### Problem description
Repeat the lines of the data that follow, please, starting at the first and stopping after the one with "F, CX, CY, EZ".

### Material provided
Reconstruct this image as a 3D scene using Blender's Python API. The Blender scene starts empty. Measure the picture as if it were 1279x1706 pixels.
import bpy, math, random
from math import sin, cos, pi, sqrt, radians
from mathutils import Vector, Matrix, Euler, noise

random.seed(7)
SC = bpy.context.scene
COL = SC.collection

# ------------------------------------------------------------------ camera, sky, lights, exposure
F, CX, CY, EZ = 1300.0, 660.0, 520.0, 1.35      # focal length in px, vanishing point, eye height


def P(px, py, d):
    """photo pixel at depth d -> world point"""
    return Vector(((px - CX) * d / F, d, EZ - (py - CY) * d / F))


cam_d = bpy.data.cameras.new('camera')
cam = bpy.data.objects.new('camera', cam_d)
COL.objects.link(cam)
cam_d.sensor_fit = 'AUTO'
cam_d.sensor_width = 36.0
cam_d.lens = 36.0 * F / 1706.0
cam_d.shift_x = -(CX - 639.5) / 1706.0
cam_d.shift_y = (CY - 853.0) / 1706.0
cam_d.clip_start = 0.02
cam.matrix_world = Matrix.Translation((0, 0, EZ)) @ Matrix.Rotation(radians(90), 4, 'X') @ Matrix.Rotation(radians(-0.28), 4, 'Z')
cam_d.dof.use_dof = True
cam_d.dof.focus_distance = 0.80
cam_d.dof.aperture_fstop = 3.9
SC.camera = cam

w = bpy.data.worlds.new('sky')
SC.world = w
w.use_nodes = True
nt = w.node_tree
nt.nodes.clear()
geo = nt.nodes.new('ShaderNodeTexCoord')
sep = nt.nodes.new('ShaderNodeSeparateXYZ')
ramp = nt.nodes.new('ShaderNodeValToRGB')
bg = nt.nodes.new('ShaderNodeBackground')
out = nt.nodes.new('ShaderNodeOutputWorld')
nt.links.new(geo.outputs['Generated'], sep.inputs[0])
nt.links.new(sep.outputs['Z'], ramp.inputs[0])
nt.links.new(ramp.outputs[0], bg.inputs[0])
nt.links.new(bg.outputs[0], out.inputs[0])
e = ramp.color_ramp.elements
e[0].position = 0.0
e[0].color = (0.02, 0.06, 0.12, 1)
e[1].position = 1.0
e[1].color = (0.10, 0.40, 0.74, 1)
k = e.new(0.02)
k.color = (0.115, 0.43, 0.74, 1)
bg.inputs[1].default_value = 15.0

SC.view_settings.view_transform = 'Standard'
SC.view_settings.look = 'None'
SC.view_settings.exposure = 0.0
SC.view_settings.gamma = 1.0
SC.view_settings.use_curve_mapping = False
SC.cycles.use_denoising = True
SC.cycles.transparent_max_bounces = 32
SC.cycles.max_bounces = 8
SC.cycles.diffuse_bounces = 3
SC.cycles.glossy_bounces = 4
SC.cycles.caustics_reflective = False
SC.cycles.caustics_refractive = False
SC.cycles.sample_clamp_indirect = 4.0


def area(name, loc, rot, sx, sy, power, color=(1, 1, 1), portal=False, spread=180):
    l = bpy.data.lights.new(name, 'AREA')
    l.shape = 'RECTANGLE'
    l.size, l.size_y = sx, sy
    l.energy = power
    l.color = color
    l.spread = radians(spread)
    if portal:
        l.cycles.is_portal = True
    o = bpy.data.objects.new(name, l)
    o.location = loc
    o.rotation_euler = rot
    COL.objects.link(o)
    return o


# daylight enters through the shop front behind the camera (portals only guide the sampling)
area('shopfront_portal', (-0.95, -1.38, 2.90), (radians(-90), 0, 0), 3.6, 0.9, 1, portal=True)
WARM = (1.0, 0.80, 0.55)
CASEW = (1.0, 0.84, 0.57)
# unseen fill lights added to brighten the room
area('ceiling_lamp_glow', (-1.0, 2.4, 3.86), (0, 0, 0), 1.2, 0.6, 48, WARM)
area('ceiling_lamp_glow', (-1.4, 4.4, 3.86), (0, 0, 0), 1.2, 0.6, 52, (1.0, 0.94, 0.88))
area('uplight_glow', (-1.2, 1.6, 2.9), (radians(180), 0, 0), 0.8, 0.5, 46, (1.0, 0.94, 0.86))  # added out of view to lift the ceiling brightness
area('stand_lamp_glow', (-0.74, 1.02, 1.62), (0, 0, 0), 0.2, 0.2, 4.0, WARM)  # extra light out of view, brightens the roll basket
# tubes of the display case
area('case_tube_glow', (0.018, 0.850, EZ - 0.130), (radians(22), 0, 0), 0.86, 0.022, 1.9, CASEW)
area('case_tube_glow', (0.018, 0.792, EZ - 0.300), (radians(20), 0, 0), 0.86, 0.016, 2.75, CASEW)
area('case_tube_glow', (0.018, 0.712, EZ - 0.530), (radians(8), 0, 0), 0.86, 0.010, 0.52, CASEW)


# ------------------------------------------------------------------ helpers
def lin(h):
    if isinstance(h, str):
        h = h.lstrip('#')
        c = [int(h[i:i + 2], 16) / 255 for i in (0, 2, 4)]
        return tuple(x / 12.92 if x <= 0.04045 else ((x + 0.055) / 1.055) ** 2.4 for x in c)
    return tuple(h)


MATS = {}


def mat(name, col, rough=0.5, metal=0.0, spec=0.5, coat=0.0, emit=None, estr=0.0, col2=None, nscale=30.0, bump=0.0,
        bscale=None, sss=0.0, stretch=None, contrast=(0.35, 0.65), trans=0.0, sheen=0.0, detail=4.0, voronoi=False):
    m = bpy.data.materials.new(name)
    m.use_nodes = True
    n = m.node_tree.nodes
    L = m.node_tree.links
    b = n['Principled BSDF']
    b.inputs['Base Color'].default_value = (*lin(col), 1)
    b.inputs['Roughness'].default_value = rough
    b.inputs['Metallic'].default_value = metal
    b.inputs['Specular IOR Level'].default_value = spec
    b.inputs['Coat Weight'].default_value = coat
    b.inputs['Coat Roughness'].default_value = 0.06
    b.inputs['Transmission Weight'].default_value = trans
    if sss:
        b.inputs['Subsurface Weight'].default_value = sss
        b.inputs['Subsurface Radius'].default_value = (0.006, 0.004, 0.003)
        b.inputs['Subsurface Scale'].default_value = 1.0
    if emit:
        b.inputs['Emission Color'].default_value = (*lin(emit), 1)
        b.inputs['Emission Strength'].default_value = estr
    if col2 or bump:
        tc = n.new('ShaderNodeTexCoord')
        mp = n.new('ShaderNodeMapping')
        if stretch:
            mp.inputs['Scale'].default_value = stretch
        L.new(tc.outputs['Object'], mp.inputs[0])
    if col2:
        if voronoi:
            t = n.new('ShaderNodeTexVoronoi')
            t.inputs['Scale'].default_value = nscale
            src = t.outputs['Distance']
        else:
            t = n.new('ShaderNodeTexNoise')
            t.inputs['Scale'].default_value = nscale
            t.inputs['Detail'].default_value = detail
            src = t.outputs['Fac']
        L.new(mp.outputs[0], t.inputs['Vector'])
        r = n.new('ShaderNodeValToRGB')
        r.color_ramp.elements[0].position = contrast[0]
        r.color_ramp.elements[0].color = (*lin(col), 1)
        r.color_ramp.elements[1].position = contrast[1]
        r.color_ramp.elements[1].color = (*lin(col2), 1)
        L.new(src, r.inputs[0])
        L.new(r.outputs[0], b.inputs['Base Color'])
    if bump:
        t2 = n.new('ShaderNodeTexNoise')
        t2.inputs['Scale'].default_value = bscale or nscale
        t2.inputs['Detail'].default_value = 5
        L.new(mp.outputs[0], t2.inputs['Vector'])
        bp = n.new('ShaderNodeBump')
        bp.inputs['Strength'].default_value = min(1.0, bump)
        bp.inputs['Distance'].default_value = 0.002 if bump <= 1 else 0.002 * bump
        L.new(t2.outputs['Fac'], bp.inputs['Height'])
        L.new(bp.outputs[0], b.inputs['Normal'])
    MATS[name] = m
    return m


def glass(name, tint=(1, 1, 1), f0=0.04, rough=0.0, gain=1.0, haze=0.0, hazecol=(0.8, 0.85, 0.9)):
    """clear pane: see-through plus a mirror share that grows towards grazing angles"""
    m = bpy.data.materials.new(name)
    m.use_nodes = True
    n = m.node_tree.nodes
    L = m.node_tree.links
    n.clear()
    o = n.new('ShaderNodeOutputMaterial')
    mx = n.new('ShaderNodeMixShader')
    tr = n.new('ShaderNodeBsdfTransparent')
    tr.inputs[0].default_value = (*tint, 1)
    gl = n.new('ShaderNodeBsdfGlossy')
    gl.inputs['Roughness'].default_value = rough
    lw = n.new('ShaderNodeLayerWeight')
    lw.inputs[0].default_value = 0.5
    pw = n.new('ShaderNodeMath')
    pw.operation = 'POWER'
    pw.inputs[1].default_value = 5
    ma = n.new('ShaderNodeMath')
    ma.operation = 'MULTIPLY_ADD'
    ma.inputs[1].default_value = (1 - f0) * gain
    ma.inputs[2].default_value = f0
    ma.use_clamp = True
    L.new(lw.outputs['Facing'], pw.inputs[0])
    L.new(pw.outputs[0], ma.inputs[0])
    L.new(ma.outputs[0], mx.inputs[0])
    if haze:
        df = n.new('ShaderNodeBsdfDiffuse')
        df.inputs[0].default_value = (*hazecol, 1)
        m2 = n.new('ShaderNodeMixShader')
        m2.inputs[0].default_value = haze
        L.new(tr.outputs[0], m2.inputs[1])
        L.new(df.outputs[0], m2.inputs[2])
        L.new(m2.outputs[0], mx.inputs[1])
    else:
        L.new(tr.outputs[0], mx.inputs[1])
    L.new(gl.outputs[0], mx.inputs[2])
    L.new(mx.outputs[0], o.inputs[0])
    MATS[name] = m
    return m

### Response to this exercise
Reconstruct this image as a 3D scene using Blender's Python API. The Blender scene starts empty. Measure the picture as if it were 1279x1706 pixels.
import bpy, math, random
from math import sin, cos, pi, sqrt, radians
from mathutils import Vector, Matrix, Euler, noise

random.seed(7)
SC = bpy.context.scene
COL = SC.collection

# ------------------------------------------------------------------ camera, sky, lights, exposure
F, CX, CY, EZ = 1300.0, 660.0, 520.0, 1.35      # focal length in px, vanishing point, eye height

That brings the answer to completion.